The Particular Sadness of Lemon Cake by Aimee Bender
Reviewed by Steve Yarbrough
The Oregonian
Flannery O'Connor was famously supposed to have remarked that anyone who made it through childhood should have enough material to write about forever. Yet the list of contemporary American novelists who have written persuasively about children is, to my mind, surprisingly short. Alice Hoffman belongs on it and so do Alice McDermott, Joyce Carol Oates and the unfortunately overlooked Lewis Nordan. If we go back a bit, so does William Maxwell. After reading Aimee Bender's new novel, The Particular Sadness of Lemon Cake, I would nominate her for inclusion on the list as well.
When the novel begins, Rose Edelstein is about to turn 9. Her mother decides to bake her a lemon-chocolate cake. When Rose bites into it, she discovers the most peculiar thing: She can taste the emotions of her mother, and while the cake itself is wonderful, her mother's emotions are anything but. The "gift" quickly becomes a burden or -- here, for once, I would not quibble with a publisher's jacket copy -- "a curse." Rose begins to learn things about her mother, her father and her brother that most of us are blissfully unaware of. The novel, which covers a number of years, is a chronicle of her attempts to come to terms with what she knows.

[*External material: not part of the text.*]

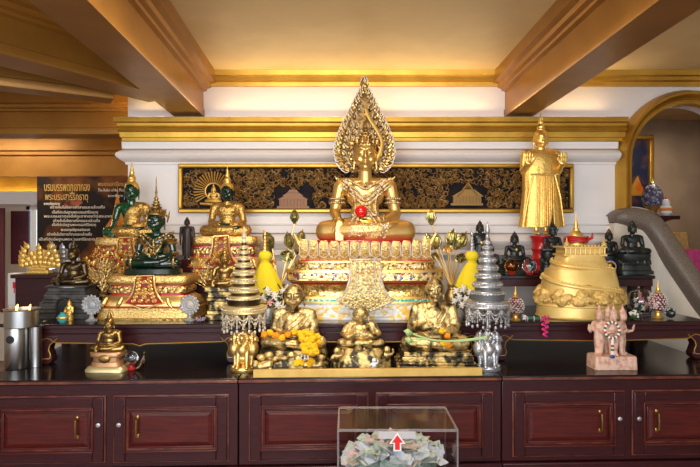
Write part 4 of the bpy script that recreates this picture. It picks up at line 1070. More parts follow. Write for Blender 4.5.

While Bender delivers plenty of plot surprises, as well as numerous insights into character, my chief pleasure in reading the book was the beauty of the author's prose, which is both straightforward and unusually sensuous. "The room filled with the smell of warming butter," she writes, "and sugar and lemon and eggs, and at five, the timer buzzed and I pulled out the cake and placed it on the stovetop. The house was quiet. The bowl of icing was right there on the counter, ready to go, and cakes are best when just out of the oven, and I really couldn't possibly wait, so I reached to the side of the cake pan, to the least obvious part, and pulled off a small warm spongy chunk of deep gold. Iced it all over with chocolate. Popped the whole thing into my mouth." Bender has enough confidence in the story she's telling, and the character at the center of it, to relay what happened and let us, the readers, render judgment. Her dialogue is equally unadorned, and her characters sound as real as Raymond Carver's -- which is to say they remind one of the people next door.
My guess is that this novel will be one of the year's highlights. Intense and compelling, it explores familial love in an unusually idiosyncratic but nonetheless convincing manner, and I find that I'm still thinking about Rose days after finishing the book.